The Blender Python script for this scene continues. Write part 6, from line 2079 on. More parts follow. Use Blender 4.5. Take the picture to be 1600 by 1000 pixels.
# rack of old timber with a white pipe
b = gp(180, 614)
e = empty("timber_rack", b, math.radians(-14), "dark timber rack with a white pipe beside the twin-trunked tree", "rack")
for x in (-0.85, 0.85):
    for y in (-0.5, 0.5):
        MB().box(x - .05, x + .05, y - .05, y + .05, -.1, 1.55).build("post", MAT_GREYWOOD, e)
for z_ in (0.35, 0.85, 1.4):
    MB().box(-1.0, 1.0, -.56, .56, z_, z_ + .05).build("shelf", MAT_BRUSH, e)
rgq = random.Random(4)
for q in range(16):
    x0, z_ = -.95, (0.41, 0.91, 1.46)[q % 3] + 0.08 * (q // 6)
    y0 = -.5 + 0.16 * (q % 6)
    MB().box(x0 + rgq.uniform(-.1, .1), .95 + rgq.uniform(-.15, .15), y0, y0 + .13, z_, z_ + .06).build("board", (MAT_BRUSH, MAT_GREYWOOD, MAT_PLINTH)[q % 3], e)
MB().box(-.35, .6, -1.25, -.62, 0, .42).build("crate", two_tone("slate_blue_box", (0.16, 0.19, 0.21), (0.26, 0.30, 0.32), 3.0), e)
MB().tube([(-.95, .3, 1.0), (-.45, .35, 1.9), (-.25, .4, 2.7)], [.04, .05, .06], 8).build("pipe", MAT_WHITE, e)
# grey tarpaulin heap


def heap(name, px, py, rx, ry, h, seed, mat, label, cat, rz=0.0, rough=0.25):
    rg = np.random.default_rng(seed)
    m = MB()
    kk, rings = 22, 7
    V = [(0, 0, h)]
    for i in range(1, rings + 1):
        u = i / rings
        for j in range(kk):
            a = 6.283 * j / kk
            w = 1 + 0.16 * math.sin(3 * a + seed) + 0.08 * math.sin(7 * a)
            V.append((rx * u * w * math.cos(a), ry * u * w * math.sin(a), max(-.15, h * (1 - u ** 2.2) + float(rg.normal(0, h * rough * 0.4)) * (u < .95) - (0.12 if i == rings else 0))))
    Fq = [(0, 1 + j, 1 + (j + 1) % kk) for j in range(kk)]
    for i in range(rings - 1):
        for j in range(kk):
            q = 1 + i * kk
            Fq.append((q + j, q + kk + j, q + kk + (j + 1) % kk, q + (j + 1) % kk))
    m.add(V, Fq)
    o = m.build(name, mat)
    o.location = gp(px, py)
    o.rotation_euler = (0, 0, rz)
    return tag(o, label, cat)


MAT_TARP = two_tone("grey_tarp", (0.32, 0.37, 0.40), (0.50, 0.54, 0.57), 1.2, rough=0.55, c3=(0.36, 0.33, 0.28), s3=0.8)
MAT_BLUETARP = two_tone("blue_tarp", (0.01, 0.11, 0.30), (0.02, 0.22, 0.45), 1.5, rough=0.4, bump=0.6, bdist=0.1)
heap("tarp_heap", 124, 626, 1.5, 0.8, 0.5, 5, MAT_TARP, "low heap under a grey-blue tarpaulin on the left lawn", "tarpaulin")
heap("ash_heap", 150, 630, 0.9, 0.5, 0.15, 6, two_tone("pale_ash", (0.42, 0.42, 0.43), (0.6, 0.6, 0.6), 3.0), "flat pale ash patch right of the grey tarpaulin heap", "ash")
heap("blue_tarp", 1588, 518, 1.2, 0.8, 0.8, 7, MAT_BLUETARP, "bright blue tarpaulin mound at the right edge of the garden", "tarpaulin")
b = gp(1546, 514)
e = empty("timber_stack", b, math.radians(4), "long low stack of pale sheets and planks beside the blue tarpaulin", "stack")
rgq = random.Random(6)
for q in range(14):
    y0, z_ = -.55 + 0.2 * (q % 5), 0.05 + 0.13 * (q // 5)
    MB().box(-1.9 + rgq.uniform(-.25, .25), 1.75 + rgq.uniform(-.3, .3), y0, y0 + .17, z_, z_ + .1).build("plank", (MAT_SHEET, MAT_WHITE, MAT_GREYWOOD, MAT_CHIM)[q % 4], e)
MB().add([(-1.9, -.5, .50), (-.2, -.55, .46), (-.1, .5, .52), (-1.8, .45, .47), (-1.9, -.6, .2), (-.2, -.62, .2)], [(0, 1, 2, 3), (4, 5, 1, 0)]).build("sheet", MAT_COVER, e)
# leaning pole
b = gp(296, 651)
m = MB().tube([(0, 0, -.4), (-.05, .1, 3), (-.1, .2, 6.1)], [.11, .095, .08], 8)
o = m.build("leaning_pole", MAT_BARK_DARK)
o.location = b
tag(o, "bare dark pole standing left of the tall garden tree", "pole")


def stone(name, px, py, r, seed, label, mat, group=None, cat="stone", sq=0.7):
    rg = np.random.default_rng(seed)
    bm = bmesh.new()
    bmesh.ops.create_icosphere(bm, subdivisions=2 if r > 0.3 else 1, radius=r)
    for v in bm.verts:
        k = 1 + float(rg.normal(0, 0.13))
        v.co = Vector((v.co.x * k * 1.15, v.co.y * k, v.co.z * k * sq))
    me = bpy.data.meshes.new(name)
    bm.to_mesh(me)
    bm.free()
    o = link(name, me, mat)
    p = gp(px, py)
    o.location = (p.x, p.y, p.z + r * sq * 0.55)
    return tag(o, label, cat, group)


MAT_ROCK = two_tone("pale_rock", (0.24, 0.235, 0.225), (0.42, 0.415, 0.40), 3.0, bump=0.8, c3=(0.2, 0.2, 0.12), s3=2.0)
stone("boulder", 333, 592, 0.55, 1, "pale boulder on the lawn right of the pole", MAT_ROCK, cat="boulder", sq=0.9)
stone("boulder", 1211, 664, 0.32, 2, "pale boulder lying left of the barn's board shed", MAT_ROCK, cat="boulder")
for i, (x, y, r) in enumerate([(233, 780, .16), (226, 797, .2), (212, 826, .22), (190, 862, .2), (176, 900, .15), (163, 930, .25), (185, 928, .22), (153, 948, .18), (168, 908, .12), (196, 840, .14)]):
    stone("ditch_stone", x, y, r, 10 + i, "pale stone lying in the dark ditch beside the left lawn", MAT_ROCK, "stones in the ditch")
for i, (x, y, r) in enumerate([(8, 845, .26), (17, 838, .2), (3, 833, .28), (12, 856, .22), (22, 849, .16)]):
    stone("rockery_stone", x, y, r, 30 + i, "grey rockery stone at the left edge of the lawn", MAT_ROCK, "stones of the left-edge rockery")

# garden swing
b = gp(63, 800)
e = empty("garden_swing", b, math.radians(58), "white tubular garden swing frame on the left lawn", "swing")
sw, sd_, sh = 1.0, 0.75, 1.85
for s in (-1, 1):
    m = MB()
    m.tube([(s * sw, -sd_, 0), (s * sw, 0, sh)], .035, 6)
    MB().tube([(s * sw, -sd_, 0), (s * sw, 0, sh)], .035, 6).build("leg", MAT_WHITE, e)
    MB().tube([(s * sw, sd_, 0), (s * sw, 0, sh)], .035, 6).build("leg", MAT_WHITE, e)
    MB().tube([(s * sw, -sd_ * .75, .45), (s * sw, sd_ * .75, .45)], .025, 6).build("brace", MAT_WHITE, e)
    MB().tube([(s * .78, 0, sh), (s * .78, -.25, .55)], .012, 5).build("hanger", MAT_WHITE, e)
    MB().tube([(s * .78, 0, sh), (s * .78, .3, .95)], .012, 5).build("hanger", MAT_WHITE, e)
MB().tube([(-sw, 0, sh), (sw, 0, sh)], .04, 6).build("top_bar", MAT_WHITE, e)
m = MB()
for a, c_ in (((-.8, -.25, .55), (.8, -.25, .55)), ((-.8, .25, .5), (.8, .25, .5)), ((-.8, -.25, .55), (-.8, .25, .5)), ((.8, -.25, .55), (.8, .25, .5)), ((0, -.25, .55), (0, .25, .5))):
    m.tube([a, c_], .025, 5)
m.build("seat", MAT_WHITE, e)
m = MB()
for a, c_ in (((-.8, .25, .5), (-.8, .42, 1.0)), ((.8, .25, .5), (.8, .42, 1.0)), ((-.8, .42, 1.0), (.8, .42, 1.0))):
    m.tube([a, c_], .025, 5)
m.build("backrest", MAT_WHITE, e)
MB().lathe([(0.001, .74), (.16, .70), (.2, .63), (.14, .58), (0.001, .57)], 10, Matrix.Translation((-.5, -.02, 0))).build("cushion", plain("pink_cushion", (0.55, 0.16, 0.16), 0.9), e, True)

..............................

Copy exactly the lines that run from the first line of the data to the line containing "# grey tarpaulin heap", please, with both ends included and nothing else.

▶ _Solution to this task_
The Blender Python script for this scene continues. Write part 6, from line 2079 on. More parts follow. Use Blender 4.5. Take the picture to be 1600 by 1000 pixels.
# rack of old timber with a white pipe
b = gp(180, 614)
e = empty("timber_rack", b, math.radians(-14), "dark timber rack with a white pipe beside the twin-trunked tree", "rack")
for x in (-0.85, 0.85):
    for y in (-0.5, 0.5):
        MB().box(x - .05, x + .05, y - .05, y + .05, -.1, 1.55).build("post", MAT_GREYWOOD, e)
for z_ in (0.35, 0.85, 1.4):
    MB().box(-1.0, 1.0, -.56, .56, z_, z_ + .05).build("shelf", MAT_BRUSH, e)
rgq = random.Random(4)
for q in range(16):
    x0, z_ = -.95, (0.41, 0.91, 1.46)[q % 3] + 0.08 * (q // 6)
    y0 = -.5 + 0.16 * (q % 6)
    MB().box(x0 + rgq.uniform(-.1, .1), .95 + rgq.uniform(-.15, .15), y0, y0 + .13, z_, z_ + .06).build("board", (MAT_BRUSH, MAT_GREYWOOD, MAT_PLINTH)[q % 3], e)
MB().box(-.35, .6, -1.25, -.62, 0, .42).build("crate", two_tone("slate_blue_box", (0.16, 0.19, 0.21), (0.26, 0.30, 0.32), 3.0), e)
MB().tube([(-.95, .3, 1.0), (-.45, .35, 1.9), (-.25, .4, 2.7)], [.04, .05, .06], 8).build("pipe", MAT_WHITE, e)
# grey tarpaulin heap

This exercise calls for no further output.